What are perpetual futures?
Perpetual futures (perps) are derivative contracts that let you trade an asset's price with leverage, without owning the asset itself. Unlike traditional futures, perps have no expiration date - you can hold a position as long as your margin covers it. Periodic funding rate payments keep the contract price aligned with the spot market.
Do I need a lot of money to start trading perps?
No. Most perp DEXs allow you to start with as little as $10-50 in USDC. Leverage amplifies your exposure, so a $50 account at 5x leverage gives you $250 of market exposure. However, starting small is recommended while you learn - capital preservation matters more than profit in the beginning.

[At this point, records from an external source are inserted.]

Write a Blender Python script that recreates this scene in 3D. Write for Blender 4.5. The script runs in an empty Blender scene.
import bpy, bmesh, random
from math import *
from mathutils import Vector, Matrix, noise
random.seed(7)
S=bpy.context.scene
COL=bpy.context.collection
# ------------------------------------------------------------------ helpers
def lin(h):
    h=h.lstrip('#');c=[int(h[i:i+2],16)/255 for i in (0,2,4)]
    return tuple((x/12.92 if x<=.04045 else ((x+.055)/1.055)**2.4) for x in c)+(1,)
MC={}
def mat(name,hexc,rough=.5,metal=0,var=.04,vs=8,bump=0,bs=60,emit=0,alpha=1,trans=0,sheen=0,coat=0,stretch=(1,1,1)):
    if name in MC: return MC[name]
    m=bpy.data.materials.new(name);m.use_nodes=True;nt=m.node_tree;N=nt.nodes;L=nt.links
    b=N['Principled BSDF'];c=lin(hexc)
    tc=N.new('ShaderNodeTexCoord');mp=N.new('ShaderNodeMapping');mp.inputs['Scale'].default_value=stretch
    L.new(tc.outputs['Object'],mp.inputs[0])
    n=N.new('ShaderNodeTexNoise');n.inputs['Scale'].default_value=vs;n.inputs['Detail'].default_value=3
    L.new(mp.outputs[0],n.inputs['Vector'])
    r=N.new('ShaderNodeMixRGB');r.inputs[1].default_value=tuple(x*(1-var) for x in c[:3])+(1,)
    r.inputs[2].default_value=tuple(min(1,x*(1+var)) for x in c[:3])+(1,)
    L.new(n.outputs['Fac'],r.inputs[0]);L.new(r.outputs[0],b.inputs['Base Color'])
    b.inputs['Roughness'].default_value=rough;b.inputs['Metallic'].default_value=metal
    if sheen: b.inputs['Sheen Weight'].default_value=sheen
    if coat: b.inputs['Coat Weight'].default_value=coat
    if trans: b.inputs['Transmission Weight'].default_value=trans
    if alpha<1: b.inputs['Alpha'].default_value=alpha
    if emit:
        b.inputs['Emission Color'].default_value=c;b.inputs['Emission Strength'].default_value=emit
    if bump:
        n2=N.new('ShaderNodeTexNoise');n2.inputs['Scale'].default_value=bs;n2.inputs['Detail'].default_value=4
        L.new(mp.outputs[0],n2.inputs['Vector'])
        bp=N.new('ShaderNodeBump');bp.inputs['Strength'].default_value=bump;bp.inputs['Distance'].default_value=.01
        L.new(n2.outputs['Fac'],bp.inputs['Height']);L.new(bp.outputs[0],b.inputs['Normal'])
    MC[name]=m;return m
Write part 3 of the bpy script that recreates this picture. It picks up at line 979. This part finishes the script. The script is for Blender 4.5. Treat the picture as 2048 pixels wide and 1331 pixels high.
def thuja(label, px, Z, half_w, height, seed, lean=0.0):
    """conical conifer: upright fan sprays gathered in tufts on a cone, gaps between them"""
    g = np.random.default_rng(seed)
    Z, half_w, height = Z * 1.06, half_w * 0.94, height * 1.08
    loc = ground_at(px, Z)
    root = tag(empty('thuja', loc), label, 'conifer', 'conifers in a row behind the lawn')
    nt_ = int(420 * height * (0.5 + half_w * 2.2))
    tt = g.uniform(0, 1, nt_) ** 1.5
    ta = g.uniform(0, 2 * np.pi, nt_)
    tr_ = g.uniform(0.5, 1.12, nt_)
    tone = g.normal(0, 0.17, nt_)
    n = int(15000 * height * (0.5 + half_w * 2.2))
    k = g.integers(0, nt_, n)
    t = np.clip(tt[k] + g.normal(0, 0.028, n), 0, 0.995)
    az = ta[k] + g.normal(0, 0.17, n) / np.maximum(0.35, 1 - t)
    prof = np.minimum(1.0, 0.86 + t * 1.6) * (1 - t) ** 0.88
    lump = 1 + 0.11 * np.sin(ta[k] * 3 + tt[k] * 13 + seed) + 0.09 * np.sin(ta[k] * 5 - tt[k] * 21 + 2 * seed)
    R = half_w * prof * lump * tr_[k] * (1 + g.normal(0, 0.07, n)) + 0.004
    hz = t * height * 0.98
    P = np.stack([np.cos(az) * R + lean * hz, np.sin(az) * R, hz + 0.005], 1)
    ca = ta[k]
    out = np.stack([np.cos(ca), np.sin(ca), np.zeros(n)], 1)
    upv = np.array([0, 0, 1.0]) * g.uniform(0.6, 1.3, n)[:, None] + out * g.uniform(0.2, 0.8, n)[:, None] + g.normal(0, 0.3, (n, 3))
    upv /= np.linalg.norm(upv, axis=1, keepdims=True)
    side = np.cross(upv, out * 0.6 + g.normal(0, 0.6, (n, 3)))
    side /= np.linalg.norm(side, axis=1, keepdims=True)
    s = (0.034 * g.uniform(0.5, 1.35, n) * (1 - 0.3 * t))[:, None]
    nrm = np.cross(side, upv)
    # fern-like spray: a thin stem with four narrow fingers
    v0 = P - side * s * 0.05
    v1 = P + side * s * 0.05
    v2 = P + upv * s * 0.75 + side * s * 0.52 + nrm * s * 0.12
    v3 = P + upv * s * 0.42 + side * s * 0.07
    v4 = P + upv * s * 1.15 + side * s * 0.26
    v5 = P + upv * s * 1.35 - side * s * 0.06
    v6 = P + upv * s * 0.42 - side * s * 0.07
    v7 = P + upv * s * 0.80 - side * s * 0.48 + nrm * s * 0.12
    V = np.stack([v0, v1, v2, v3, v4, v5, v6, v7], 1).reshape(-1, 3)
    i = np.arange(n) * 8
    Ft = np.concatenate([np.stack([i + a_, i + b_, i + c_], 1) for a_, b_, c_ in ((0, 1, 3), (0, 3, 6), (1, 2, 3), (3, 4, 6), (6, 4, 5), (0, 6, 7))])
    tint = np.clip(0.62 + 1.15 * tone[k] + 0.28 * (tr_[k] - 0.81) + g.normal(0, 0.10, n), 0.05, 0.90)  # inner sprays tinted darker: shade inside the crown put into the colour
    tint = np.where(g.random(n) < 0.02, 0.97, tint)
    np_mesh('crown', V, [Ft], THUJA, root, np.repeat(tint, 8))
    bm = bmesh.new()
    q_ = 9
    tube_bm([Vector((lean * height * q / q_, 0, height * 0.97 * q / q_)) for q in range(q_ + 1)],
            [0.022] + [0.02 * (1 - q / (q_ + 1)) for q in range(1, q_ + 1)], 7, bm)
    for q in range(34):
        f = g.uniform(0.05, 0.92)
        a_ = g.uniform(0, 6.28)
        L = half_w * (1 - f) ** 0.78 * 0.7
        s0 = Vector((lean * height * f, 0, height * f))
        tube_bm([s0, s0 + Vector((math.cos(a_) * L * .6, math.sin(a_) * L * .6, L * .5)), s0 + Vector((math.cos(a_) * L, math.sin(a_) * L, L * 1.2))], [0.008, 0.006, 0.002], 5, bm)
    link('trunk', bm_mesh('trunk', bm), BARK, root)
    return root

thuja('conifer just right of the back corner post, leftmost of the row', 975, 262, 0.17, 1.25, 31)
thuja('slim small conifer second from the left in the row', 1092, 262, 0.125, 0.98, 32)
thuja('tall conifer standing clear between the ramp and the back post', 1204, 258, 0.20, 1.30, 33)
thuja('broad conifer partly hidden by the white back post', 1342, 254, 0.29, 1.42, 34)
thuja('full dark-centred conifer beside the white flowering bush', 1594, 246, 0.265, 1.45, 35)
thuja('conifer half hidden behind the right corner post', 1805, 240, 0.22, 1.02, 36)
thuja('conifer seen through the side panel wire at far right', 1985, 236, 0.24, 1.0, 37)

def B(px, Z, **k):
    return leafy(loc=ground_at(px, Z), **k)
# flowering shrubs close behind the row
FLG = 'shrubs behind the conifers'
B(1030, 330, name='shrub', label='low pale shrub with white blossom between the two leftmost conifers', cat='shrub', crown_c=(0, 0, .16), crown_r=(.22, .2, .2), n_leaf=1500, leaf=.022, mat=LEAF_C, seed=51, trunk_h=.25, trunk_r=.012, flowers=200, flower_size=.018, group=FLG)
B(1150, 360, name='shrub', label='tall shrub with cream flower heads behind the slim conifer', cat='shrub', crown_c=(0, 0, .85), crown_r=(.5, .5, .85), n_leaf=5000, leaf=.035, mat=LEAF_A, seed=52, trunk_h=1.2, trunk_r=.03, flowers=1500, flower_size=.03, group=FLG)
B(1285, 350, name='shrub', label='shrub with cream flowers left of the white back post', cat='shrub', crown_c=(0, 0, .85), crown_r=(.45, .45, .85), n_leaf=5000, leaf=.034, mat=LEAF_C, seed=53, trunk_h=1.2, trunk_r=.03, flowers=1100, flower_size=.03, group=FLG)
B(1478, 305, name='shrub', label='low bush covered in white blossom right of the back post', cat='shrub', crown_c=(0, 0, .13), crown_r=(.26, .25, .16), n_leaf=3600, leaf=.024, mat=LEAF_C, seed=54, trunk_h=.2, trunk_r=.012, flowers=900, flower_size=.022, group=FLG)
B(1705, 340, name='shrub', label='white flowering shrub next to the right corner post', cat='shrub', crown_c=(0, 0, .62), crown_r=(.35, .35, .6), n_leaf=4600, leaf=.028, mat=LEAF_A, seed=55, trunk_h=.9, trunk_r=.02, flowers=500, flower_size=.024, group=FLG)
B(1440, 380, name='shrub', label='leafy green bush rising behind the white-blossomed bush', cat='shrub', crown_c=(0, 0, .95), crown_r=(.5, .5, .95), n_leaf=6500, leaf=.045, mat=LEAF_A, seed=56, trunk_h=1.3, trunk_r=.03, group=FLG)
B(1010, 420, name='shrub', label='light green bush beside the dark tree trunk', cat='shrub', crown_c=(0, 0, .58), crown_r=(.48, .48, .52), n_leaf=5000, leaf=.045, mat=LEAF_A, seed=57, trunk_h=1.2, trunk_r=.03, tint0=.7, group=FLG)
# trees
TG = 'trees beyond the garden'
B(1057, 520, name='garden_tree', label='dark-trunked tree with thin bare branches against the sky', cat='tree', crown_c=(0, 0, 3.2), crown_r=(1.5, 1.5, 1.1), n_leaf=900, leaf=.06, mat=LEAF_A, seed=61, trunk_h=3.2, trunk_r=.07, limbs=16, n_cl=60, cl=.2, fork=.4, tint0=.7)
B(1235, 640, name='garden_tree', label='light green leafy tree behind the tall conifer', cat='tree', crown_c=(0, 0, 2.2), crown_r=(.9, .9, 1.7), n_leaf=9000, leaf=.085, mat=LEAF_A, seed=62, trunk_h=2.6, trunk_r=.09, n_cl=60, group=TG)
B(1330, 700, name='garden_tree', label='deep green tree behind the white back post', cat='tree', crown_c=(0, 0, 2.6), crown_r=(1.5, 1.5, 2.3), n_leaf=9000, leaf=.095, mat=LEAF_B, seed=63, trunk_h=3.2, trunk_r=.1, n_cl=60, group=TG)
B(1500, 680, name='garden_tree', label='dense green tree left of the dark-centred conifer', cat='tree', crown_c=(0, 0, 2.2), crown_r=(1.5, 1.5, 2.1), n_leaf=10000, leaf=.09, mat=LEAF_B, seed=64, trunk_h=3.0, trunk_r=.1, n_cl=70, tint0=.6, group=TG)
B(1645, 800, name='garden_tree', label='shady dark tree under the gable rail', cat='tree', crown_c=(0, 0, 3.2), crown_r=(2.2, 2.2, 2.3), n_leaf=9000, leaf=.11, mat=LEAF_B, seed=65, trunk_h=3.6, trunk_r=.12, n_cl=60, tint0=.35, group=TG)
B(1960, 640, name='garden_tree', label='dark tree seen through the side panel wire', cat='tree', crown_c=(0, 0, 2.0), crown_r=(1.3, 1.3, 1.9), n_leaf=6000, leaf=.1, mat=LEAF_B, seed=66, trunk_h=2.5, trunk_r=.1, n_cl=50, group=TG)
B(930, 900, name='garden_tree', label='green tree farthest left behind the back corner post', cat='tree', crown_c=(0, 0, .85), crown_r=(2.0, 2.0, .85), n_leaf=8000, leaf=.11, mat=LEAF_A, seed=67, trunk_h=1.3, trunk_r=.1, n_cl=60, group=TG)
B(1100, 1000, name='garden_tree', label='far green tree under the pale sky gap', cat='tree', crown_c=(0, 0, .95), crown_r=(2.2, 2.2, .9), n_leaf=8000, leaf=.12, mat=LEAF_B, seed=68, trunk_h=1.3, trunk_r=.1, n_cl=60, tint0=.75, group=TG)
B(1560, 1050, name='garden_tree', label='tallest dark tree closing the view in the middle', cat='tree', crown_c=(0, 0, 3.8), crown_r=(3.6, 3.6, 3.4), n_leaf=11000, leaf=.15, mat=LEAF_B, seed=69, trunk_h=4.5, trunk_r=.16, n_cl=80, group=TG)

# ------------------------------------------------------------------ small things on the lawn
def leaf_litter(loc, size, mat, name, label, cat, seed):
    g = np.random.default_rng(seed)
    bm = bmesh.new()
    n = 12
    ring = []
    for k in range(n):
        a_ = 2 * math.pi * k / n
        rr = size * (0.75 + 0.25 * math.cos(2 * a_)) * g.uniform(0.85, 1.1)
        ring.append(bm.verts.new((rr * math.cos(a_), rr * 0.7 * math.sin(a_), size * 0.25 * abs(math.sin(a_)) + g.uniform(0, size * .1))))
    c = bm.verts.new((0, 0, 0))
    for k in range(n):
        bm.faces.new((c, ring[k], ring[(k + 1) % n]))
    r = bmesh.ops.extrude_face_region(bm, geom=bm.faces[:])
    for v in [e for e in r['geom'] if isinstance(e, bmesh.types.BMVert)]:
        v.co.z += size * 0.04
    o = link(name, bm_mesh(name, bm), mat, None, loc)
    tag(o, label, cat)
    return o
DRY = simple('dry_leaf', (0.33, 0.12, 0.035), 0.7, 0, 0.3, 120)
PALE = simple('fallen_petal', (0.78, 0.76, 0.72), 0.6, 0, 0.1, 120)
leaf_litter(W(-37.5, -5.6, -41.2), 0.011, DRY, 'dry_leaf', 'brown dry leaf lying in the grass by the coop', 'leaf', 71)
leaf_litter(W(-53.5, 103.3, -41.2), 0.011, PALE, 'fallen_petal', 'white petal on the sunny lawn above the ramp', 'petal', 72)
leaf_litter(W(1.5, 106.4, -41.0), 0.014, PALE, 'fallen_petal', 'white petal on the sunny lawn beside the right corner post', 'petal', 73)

Is trading perpetual futures risky?
Yes. Leveraged trading amplifies both gains and losses. You can lose your entire margin if the market moves against you and your position is liquidated. Risk management - position sizing, stop-losses, and conservative leverage - is essential. Never trade with money you cannot afford to lose.
What is the difference between going long and going short?
Going long means you profit when the price goes up. Going short means you profit when the price goes down. Perpetual futures let you do both, which is one of their key advantages over simply buying and holding an asset.
What is the difference between perpetuals and spot trading?
Perpetuals allow you to trade with leverage and profit from both rising (long) and falling (short) markets, while spot trading requires you to own the actual asset and can only profit from price increases. With perps, you deposit USDC as collateral and control a larger position through leverage, so you do not need to buy the full value of the asset. Spot trading is simpler but more capital-intensive, and you cannot short or use leverage.
Do I need to verify my identity (KYC) to trade perps?
Not on decentralized perp exchanges. On Perpmate and similar perp DEXs, you connect a crypto wallet and trade directly. There is no account creation, no identity verification, and no personal data collected. Your wallet is your account.
What is leverage and how much should I use?
Leverage lets you control a larger position than your deposited capital. 5x leverage means $100 controls a $500 position. Higher leverage amplifies both profits and losses, and increases liquidation risk. Beginners should stick to 2x-5x leverage until they understand how margin and liquidation work.
What happens if my trade goes wrong?
If the market moves against your position and your losses approach your deposited margin, your position will be liquidated - automatically closed by the exchange to prevent negative balance. Setting stop-loss orders and using conservative leverage helps prevent liquidation.
How do funding rates work in perpetuals?
Funding rates are periodic payments between long and short traders. When the perpetual price is higher than spot, longs pay shorts. When lower, shorts pay longs. This keeps the perpetual price anchored to spot.